Close to a year after Google evolved its product search to a paid model under the auspices of Google Shopping, new data suggests the imagecentric ads are strongly outperforming standard text ads in retail advertising.
According to Marin Software‘s sampling of global advertisers and agencies that spend more than $100,000 on paid search per month, some of which manage $4 billion-plus in paid search spend annually, Product Listing Ads (PLAs) are picking up traction over traditional text ads, but have encountered some speed bumps along the way.
During the last holiday season, the ratio of PLAs to text ad impressions grew 60% between the months of September and December.

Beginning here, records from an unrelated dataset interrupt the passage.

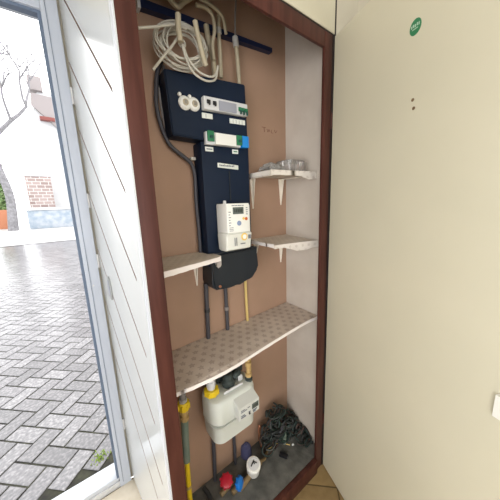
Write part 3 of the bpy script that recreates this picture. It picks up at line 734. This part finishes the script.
B().tube([(rx-.009, ry, .363), (rx-.011, ry, .25), (rx-.013, ry, ZI+.001)], .0105, 14).build('yellow_pipe', 'yellow', t)
B().lathe((rx-.0125, ry, .225), (0, 0, 1), [(0, .013), (.012, .013)]).build('clamp', 'brass', t)

# ------------------------------------------------------------------ plumbing on the cupboard floor
wm = Z(253, 468, .125)
t = thing('water_meter', (wm.x, wm.y, ZI), 'round white water meter with an open lid on the cupboard floor', 'water meter')
b = B(); b.tube([(wm.x-.10, wm.y-.022, ZI+.022), (wm.x-.05, wm.y-.012, ZI+.024), (wm.x, wm.y, ZI+.026), (wm.x+.055, wm.y+.010, ZI+.024)], .0125, 12); b.build('brass_body', 'brass_dull', t)
b = B(); b.lathe((wm.x, wm.y, ZI+.022), Vector((-.12, -.25, 1)), [(0, .027), (.008, .032), (.046, .032), (.052, .035), (.070, .035), (.074, .032)]); wb = b.build('white_housing', 'white_pl', t)
ax = Vector((-.12, -.25, 1)).normalized(); top = Vector((wm.x, wm.y, ZI+.022))+ax*.0745
B().lathe(top, ax, [(0, .027), (.0015, .027)]).build('dial', 'unit_grey', t)
b = B(); b.tube([top+Vector((-.018, -.004, .003)), top+Vector((-.004, .002, .008)), top+Vector((.012, .012, .003))], .0028, 6)
b.tube([top+Vector((.002, -.006, .003)), top+Vector((.004, .004, .006)), top+Vector((.014, -.008, .002))], .0024, 6); b.build('dial_mark', 'black', t)
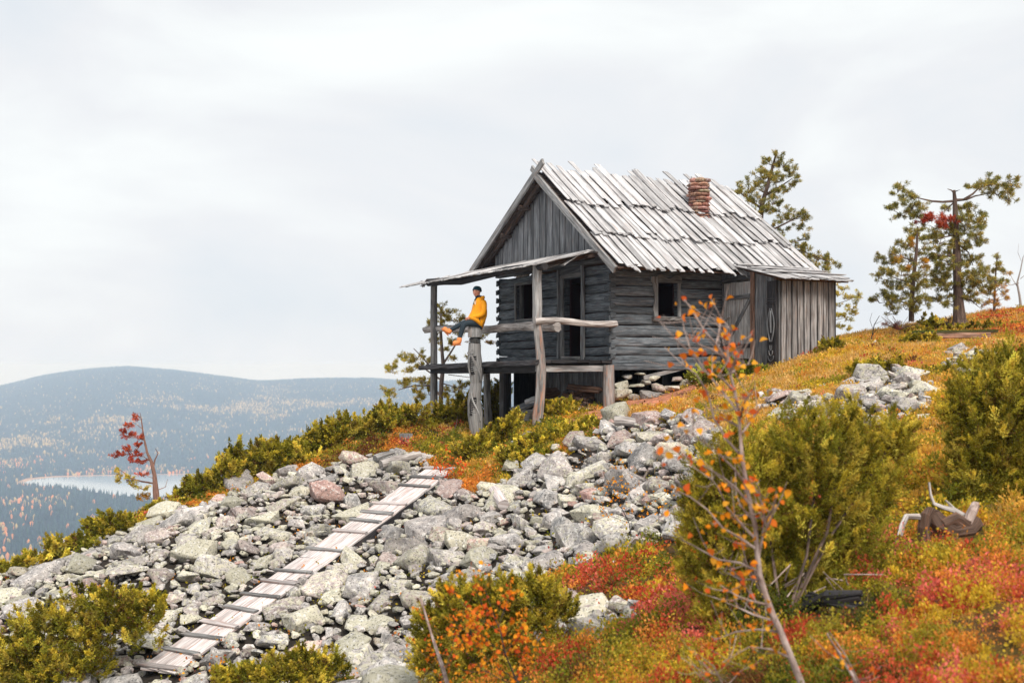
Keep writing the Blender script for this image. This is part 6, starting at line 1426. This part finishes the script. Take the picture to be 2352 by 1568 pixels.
skin('leggings', [(pq(1099,737), .15), (pq(1094,741.5,-.09), .10), (pq(1078,741.5,-.13), .088), (pq(1066,744.5,-.16), .072), (pq(1061,757,-.17), .066), (pq(1055.5,779,-.18), .047), (pq(1093,740,.09), .10), (pq(1078,739,.12), .085), (pq(1063,742,.14), .07), (pq(1048,750.5,.12), .062), (pq(1031.5,760,.10), .046)],
     [(0,1),(1,2),(2,3),(3,4),(4,5),(0,6),(6,7),(7,8),(8,9),(9,10)], 'leggings', person)
def boot(ank, heel, toe, up_):
    ax = (toe - heel).normalized(); up_ = (up_ - ax * up_.dot(ax)).normalized()
    b = skin('boot', [(ank + up_ * .04, .070), (ank - up_ * .01, .070), (heel + up_ * .058 + ax * .02, .074), (heel.lerp(toe, .5) + up_ * .05, .070), (heel.lerp(toe, 1.06) + up_ * .036, .064)], [(0,1),(1,2),(2,3),(3,4)], 'boot', person)
    mb = MB(); sq = [(-.040, -.014), (.040, -.014), (.040, .014), (-.040, .014)]
    mb.sweep([heel - ax * .02, heel.lerp(toe, .2), heel.lerp(toe, .5), heel.lerp(toe, .9), toe + ax * .022], sq, up_, 1.0, scales=[.9, 1, .95, 1.08, .75]); mb.build('sole', 'boot_sole', b, False)
boot(pq(1055,778,-.18), pq(1057,791.5,-.18), pq(1040,792.5,-.20), Vector((0, 0, 1)))
boot(pq(1033,758.5,.10), pq(1029,769.5,.10), pq(1015,755,.08), Vector((.72, 0, .69)))

# ------------------------------------------------------------------ haze over the valley
me = bpy.data.meshes.new('haze'); bm = bmesh.new(); bmesh.ops.create_cube(bm, size=1); bm.to_mesh(me); bm.free()
hz = bpy.data.objects.new('haze', me); C.objects.link(hz); tag(hz, 'pale blue autumn haze over the valley', 'haze', kind='stuff')
hz.scale = (12000, 6600, 540); hz.location = (0, 2200, -540 / 2 + 7.4); hz.display_type = 'WIRE'
m = bpy.data.materials.new('haze'); m.use_nodes = True; nt = m.node_tree; nt.nodes.clear(); o_ = N(nt, 'ShaderNodeOutputMaterial'); pv = N(nt, 'ShaderNodeVolumePrincipled')
pv.inputs['Density'].default_value = .00024; pv.inputs['Color'].default_value = (.56, .71, .97, 1); pv.inputs['Absorption Color'].default_value = (1, 1, 1, 1); pv.inputs['Anisotropy'].default_value = 0
nt.links.new(pv.outputs[0], o_.inputs['Volume']); me.materials.append(m)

PLA impressions have stalled a few times since then, experiencing a 13% drop in July.
“We believe that it’s due to the initial heavy influx of retailers [coming onboard] in Q4 of 2012,” commented Kye Mou, senior product marketing manager for Marin. “We saw a lot of retailers enter into the PLA landscape [then.] Because there’s now this sort of saturation of retailers, the number of ad impressions that Google is able to deliver and the number of ads available from retailers has hit a threshold.”
But, with Google’s update to AdWords with Enhanced Campaigns, retailers are able to target PLAs to consumers searching on mobile devices and that’s a “whole other inventory that Google is going to be able to monetize now,” Mou said. “Before, those ads didn’t appear and now they are, so that’s why we believe impression share is going to skyrocket heading into Q4, especially during the time when product-related searches are going to increase” during the holiday season.
In June and July 2013, click-through rates for PLAs were 21% higher than that of text ads, with CTRs increasing every month since February; retail marketers appear to be upping their investment in the ad unit, as well. Between October 2012 and July 2013, PLA spend increased 59%.
The primary reason why PLAs are hitting holiday volume during historically slower seasons is absolutely the return advertisers are seeing, Mou noted. “You’re paying less for this ad format and users are converting for product-related searches,” he said. “Not only are they cheaper, but they perform better … PLAs are where the retailers will get the most juice on their ad spend.”
On the consumer end, Mou added that because retailers now have to pay for placements and since Google has instated product feed requirements for merchant queries, descriptions and product landing pages are much more closely aligned to consumer intent.